**AIM**
Reproduce precisely the lines of the listing below, starting with the line that contains "Generate a Blender" and stopping after the line that contains "def V(*a): return np.array(a, float)"; include nothing else.

•••••

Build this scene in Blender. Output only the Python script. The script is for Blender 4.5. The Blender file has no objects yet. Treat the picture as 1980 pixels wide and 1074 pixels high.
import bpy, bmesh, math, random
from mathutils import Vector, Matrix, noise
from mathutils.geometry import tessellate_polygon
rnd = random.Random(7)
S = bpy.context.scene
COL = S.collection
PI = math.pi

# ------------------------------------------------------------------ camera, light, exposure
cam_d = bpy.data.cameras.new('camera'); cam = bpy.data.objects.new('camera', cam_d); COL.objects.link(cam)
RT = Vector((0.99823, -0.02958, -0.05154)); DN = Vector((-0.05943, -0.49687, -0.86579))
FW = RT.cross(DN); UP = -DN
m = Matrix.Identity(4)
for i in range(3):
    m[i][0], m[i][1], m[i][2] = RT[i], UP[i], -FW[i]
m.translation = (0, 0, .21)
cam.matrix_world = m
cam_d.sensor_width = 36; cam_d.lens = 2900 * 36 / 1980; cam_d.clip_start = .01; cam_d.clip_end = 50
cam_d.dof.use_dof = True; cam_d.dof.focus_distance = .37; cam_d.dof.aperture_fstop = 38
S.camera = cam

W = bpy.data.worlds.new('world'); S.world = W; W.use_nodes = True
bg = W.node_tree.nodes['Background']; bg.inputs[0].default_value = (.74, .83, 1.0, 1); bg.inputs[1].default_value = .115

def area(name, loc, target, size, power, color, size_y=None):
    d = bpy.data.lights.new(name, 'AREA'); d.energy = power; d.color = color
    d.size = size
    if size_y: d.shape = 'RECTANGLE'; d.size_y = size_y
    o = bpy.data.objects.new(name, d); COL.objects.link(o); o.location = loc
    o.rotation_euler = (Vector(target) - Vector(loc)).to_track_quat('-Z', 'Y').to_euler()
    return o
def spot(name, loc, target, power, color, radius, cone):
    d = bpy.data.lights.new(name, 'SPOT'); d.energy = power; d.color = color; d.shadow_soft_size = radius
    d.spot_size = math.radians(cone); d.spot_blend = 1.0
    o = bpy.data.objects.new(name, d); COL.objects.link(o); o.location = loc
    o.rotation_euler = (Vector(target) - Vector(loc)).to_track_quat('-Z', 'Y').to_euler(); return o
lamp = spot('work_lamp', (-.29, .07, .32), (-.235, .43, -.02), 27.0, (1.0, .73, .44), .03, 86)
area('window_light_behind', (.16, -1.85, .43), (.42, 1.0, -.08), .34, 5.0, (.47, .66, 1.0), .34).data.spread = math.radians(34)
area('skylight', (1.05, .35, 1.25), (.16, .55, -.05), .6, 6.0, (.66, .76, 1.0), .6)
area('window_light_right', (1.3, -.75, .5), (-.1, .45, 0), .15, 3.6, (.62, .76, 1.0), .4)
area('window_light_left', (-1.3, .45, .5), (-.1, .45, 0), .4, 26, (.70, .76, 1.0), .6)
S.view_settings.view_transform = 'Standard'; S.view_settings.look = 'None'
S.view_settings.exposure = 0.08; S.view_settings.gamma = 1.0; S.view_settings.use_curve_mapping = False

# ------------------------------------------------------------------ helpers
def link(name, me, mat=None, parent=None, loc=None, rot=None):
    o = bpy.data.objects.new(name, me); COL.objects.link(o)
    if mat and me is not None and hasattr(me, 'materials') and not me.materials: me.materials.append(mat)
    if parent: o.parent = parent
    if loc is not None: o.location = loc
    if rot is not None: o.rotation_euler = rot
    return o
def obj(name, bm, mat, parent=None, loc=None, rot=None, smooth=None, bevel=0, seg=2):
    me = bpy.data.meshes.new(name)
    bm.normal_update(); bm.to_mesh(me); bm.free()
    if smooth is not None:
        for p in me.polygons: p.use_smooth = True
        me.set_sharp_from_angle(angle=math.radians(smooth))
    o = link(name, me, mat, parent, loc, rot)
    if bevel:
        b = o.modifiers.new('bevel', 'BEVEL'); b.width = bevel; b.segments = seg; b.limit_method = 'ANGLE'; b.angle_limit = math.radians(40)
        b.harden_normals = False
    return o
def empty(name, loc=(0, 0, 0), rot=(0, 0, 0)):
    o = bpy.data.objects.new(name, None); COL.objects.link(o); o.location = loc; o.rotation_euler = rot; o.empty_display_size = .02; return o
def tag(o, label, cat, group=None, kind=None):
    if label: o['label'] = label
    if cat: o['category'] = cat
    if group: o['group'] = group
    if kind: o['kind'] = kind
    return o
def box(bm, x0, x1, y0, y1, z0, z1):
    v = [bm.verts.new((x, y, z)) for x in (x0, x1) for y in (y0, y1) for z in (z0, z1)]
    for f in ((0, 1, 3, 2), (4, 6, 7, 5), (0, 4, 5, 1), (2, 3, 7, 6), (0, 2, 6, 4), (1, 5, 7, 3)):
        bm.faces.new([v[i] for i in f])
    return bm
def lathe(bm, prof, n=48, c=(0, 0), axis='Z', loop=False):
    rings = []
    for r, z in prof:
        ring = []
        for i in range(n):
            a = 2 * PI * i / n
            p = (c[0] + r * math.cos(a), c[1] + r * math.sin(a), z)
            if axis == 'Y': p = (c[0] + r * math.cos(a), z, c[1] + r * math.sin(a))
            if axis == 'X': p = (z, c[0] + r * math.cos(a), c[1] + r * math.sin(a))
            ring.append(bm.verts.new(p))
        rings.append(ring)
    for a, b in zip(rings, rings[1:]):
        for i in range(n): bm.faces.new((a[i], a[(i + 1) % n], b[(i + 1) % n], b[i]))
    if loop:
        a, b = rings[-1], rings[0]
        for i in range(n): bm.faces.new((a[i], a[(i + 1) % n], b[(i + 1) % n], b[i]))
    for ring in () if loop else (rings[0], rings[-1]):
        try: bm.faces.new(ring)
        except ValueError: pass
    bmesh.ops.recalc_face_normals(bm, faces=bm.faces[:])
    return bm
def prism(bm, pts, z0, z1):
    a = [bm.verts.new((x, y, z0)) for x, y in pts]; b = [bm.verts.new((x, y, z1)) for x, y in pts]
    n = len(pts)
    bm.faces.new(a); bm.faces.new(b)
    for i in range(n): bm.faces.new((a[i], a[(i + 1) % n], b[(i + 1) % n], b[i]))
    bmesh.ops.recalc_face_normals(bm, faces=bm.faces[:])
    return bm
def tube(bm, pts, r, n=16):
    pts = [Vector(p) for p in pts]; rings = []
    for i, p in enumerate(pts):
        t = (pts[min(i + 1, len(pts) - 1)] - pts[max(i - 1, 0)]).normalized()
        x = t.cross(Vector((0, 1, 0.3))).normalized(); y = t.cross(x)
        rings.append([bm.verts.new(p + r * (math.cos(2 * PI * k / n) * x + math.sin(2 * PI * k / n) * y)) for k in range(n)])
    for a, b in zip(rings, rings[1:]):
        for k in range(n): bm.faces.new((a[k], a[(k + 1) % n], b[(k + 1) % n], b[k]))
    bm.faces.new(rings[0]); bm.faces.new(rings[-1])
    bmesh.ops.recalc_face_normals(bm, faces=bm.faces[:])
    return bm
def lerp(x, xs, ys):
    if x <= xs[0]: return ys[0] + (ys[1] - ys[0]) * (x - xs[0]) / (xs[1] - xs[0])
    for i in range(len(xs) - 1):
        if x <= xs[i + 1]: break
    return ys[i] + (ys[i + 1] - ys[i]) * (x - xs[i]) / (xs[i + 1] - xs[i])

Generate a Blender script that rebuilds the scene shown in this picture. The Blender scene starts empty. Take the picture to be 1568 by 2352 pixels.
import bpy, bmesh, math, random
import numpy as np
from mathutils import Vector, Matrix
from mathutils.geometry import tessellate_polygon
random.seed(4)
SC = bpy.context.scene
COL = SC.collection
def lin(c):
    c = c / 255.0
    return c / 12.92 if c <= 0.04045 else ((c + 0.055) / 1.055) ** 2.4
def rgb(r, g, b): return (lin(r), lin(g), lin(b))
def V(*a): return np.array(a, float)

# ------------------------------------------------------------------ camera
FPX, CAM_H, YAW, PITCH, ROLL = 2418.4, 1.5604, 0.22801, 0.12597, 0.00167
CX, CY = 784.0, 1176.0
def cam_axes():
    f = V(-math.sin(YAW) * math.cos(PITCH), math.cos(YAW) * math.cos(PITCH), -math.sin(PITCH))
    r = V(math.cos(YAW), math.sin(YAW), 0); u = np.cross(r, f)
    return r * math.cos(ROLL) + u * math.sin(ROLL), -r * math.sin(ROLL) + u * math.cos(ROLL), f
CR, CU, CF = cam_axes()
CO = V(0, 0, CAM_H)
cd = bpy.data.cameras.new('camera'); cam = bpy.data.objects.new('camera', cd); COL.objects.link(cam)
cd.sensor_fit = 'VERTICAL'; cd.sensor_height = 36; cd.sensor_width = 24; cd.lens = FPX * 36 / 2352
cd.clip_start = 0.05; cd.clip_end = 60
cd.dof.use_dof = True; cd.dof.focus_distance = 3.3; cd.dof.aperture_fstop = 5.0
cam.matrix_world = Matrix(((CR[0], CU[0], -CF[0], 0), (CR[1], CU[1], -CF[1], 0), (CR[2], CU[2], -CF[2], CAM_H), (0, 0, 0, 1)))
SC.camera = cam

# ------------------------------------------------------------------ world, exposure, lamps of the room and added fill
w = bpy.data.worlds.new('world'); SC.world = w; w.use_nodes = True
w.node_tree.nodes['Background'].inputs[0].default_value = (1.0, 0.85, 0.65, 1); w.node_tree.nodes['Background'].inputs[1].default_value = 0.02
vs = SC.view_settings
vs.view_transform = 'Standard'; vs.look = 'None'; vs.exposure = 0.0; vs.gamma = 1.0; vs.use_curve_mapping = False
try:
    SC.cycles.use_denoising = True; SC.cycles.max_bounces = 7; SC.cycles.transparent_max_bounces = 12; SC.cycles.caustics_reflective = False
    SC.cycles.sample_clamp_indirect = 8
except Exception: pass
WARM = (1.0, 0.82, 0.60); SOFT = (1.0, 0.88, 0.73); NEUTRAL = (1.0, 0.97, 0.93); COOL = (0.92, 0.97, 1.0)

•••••

**THE COMPLETED TASK**
Generate a Blender script that rebuilds the scene shown in this picture. The Blender scene starts empty. Take the picture to be 1568 by 2352 pixels.
import bpy, bmesh, math, random
import numpy as np
from mathutils import Vector, Matrix
from mathutils.geometry import tessellate_polygon
random.seed(4)
SC = bpy.context.scene
COL = SC.collection
def lin(c):
    c = c / 255.0
    return c / 12.92 if c <= 0.04045 else ((c + 0.055) / 1.055) ** 2.4
def rgb(r, g, b): return (lin(r), lin(g), lin(b))
def V(*a): return np.array(a, float)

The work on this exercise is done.